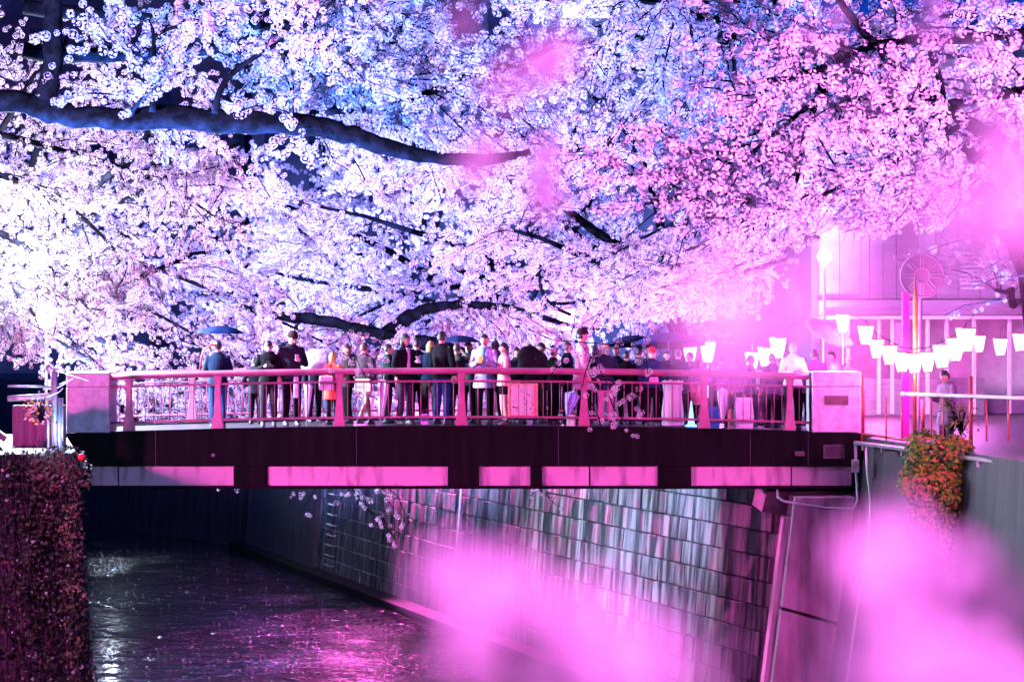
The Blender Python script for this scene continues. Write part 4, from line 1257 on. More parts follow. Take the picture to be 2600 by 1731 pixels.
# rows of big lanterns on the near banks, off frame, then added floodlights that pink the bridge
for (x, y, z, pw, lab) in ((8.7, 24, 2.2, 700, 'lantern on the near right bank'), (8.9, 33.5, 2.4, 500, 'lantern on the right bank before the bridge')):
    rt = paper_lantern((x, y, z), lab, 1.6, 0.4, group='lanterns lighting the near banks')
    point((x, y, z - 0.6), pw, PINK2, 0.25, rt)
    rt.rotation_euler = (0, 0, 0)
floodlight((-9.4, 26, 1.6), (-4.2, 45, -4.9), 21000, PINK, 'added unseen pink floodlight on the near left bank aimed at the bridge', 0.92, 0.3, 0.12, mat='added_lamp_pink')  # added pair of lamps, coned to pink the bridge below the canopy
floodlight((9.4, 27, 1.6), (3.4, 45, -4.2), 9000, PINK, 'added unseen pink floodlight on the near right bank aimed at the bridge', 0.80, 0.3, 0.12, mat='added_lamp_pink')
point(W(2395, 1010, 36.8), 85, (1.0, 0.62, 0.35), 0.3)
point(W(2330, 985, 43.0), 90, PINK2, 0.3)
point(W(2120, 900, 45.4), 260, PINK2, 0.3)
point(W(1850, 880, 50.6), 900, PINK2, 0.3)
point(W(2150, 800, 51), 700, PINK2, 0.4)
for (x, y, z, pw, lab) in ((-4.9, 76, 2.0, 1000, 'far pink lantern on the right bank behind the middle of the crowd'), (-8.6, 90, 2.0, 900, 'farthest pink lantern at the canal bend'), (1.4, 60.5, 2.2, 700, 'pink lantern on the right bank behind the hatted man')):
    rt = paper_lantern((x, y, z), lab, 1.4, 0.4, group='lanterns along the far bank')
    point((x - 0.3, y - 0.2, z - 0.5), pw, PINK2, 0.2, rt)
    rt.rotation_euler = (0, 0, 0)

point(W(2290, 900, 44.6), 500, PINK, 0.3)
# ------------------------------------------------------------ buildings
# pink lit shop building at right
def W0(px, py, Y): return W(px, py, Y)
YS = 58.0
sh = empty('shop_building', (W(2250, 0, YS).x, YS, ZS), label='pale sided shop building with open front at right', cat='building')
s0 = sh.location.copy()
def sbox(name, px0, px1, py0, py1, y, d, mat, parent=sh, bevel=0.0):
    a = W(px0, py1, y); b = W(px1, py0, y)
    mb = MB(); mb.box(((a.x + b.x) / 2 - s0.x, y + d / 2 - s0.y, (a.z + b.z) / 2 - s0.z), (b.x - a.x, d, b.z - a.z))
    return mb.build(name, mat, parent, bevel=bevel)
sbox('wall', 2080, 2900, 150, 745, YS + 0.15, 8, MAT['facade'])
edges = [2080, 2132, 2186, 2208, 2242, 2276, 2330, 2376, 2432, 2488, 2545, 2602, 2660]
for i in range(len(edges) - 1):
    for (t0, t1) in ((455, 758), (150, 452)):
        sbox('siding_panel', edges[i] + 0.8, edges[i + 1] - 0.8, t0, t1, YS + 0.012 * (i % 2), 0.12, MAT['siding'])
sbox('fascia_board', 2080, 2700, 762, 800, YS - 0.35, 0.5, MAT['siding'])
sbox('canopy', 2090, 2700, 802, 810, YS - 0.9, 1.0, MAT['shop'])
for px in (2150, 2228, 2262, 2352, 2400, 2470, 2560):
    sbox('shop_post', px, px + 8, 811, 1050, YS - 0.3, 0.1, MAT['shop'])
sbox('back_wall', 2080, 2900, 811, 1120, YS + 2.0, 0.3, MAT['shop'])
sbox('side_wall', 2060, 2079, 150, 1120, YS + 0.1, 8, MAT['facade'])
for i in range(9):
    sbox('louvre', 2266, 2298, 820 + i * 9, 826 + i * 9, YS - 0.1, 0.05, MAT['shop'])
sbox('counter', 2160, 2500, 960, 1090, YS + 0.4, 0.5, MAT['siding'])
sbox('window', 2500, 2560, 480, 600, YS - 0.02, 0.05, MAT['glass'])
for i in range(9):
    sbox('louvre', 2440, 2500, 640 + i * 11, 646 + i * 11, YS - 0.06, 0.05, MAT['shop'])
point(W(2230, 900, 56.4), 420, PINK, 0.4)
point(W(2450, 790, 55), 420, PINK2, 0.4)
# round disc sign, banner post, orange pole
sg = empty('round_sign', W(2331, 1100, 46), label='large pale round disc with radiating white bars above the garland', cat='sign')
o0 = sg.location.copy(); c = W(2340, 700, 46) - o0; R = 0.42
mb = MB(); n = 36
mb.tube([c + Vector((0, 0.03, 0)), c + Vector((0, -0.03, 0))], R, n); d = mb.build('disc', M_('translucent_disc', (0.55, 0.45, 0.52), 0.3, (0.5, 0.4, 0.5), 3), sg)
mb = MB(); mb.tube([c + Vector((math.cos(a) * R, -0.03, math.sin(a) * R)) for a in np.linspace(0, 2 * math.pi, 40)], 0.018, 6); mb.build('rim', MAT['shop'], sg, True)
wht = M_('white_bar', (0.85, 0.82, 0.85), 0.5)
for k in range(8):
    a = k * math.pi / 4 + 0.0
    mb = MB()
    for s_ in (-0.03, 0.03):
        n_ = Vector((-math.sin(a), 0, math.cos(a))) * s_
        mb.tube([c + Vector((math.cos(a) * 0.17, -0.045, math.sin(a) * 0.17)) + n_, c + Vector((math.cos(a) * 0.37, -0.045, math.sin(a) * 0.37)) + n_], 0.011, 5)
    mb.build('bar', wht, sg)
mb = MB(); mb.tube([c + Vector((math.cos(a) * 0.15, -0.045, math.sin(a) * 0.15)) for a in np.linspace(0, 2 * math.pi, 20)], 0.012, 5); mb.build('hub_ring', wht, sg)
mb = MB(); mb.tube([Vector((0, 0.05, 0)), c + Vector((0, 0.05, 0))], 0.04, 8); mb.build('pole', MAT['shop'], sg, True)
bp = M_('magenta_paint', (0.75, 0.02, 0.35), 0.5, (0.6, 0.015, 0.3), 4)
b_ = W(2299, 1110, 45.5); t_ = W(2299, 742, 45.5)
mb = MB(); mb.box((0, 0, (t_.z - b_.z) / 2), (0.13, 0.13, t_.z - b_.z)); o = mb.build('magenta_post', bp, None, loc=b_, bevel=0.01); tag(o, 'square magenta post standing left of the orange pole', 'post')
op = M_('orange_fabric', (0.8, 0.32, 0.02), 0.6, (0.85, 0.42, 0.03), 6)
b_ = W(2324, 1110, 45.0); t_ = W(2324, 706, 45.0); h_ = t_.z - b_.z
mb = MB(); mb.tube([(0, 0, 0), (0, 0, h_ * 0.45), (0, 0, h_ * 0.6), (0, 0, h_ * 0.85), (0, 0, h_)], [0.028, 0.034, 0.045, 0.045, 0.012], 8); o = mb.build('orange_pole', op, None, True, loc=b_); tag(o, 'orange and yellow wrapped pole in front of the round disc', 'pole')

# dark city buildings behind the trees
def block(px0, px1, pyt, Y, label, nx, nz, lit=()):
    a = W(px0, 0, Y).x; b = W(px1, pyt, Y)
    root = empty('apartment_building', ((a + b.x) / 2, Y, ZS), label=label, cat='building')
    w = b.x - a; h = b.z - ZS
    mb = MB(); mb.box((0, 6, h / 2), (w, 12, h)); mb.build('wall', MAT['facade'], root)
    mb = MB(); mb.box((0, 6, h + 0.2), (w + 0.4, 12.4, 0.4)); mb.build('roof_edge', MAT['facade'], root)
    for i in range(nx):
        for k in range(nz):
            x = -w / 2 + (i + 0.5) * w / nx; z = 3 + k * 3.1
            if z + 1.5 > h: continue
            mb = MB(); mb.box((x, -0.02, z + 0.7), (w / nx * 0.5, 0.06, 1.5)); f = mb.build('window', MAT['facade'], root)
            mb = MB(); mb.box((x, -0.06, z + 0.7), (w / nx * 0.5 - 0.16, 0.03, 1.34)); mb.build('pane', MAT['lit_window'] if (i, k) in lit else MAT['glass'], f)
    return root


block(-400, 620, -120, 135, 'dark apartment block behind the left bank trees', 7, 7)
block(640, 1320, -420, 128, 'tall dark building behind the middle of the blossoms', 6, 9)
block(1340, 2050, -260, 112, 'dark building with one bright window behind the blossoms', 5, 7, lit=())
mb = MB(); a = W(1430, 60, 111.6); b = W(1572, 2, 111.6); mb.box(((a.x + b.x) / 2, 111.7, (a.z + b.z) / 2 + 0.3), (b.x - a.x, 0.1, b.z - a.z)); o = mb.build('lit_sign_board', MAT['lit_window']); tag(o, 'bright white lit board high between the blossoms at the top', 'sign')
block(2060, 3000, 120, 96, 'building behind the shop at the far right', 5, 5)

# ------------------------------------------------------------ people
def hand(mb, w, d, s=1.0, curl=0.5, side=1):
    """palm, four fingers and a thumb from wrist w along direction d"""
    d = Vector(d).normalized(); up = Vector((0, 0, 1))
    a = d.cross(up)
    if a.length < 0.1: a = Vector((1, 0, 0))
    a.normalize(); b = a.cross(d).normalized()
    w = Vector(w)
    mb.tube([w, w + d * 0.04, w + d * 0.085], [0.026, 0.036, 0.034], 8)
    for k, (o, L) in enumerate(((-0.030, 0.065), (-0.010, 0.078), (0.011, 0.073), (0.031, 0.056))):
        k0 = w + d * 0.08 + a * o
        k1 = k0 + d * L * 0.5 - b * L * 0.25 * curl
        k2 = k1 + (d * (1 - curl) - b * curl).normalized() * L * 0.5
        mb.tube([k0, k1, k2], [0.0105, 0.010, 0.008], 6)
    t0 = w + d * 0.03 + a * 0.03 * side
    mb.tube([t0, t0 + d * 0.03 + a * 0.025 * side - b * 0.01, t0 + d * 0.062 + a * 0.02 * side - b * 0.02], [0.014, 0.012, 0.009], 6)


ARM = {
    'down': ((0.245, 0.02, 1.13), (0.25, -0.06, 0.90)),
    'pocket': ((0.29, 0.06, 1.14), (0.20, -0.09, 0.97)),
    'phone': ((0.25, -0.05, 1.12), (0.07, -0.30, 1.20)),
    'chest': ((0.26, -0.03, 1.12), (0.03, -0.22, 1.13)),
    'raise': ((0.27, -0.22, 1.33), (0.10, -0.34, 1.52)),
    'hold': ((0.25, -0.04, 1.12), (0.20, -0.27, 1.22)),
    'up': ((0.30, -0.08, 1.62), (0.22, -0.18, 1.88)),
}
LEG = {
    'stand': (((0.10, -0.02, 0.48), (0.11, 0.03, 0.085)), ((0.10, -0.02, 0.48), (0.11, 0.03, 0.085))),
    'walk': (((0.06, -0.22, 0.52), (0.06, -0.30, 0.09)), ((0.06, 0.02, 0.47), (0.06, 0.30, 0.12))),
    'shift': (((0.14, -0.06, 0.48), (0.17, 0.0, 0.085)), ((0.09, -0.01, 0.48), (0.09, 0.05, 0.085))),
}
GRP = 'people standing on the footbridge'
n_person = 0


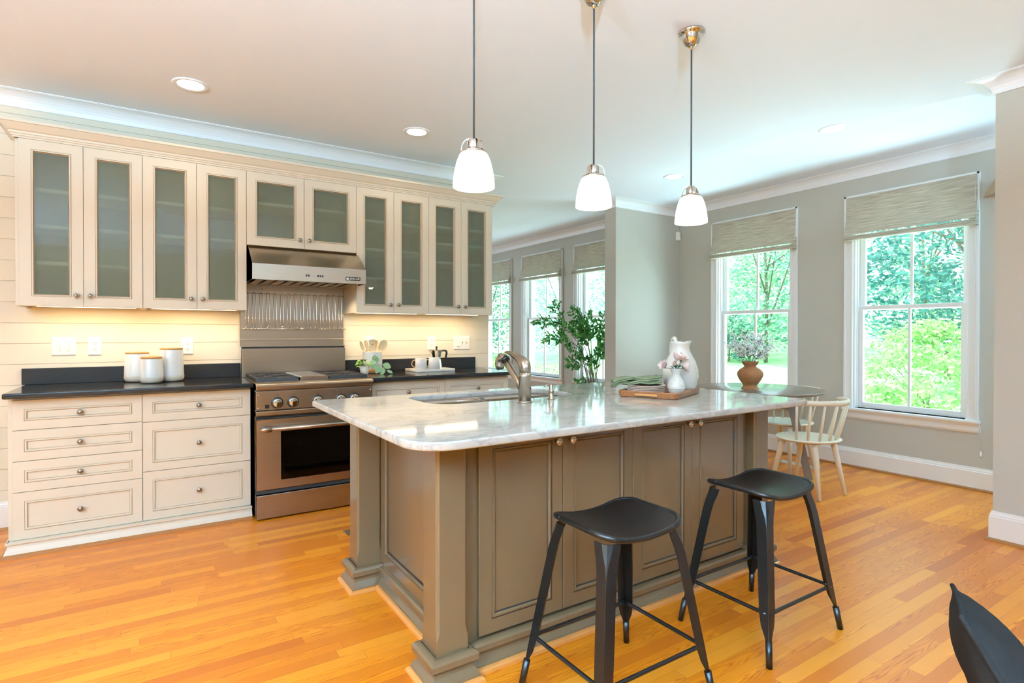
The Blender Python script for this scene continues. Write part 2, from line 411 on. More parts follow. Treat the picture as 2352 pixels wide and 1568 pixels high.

=======

**WRITTEN TASK:** Return only the count of lines in the records that hold the word "follow".

**WRITTEN REPLY:** 2